# [GOAL OF THE EXERCISE]
Everything from the first line of the records below through the line containing "for o in list(bpy.data.objects): bpy.data.objects.remove(o)" is to be retyped exactly; leave out the rest.

Dataset records
§ §

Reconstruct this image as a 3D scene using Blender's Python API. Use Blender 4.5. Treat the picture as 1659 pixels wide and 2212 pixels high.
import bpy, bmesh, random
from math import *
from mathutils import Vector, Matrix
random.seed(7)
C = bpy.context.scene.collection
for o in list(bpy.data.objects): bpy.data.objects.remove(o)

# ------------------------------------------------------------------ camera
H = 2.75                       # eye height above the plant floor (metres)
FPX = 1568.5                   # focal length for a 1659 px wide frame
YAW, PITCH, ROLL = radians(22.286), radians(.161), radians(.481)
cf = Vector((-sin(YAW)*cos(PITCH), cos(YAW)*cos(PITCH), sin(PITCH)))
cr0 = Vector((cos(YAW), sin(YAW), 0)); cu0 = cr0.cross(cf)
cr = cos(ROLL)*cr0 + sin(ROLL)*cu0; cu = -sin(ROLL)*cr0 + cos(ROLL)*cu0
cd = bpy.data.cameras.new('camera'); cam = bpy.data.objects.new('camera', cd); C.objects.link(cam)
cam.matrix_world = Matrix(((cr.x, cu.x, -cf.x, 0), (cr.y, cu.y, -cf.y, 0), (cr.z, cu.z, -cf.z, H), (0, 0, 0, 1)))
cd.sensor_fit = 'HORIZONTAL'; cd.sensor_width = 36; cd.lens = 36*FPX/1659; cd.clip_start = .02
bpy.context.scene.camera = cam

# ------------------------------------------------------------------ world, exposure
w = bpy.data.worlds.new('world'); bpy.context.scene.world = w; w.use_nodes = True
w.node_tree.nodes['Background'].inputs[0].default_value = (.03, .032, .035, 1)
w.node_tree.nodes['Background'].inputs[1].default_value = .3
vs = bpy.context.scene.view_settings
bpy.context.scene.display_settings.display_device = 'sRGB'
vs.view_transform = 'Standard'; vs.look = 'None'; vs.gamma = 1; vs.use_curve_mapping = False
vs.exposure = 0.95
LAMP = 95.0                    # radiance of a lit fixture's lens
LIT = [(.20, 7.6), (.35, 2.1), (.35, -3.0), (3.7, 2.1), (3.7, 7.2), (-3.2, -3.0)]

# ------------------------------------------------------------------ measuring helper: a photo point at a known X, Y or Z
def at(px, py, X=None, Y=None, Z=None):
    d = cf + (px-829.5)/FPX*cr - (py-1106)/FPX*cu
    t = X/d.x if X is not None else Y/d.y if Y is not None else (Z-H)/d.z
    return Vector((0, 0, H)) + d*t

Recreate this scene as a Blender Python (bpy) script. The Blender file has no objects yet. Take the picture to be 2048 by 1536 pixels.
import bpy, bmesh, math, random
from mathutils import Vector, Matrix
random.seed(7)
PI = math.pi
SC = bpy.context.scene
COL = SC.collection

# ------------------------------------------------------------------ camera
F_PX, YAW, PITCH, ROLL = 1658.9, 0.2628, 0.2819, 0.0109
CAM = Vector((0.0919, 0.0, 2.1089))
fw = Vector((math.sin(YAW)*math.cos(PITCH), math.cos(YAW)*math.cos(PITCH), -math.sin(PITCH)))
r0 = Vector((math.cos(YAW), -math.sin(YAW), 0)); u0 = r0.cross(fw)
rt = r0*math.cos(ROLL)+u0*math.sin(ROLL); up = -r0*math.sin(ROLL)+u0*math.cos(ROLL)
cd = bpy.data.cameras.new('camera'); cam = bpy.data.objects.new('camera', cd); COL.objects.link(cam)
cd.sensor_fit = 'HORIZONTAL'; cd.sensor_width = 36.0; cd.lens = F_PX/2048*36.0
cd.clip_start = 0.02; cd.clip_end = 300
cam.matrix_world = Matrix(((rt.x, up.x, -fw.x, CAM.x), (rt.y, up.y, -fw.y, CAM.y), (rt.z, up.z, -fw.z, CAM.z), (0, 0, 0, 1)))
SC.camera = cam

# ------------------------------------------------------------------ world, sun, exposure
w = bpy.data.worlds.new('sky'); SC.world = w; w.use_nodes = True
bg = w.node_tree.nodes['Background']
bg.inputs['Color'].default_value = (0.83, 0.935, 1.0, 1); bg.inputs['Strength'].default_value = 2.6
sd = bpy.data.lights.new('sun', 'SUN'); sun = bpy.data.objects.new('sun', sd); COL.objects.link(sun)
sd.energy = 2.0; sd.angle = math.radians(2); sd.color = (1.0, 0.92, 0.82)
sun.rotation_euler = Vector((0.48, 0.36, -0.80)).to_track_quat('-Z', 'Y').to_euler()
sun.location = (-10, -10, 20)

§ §

# [ANSWER FOR THIS EXERCISE]
Reconstruct this image as a 3D scene using Blender's Python API. Use Blender 4.5. Treat the picture as 1659 pixels wide and 2212 pixels high.
import bpy, bmesh, random
from math import *
from mathutils import Vector, Matrix
random.seed(7)
C = bpy.context.scene.collection
for o in list(bpy.data.objects): bpy.data.objects.remove(o)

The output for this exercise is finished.